Son casi las siete y media y, aunque no hace calor, apetece otro baño en la playa y un paseo, viendo la puesta de sol (que aquí, como la playa está orientada al norte, se mete sobre las montañas y no en el mar). Llegamos hasta el final de la playa (unos 3 km de ida, con la correspondiente vuelta) y volvemos antes de que oscurezca del todo, para aprovechar un último baño en la piscina. El agua a estas horas es puro caldo y estos últimos largos del día son de lo más relajante. Hoy no iremos al pueblo, como otros días, a picar algo o tomar un helado o un batido. Nos quedamos leyendo en la terraza.

Se levanta un viento fresco que ahuyenta a los mosquitos – este verano hay menos que otros años – y, venciendo la pereza, me animo a encender el ordenador por primera vez desde que estoy aquí. Me obligo a ello, casi, y me digo que no tengo ninguna necesidad de hacerlo.

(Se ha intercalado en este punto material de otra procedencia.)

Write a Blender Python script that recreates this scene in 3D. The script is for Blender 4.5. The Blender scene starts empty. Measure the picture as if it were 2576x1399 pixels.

Estoy de vacaciones. Los días, que nunca son iguales, no se hacen monótonos aunque se haga casi lo mismo. Hay mucho por leer (en papel) y menos días de los que me gustaría. Así que creo que cierro por vacaciones.


Pd.- La foto que encabeza el blog es la de esta playa desde la que escribo, cuando atardece y se queda en calma.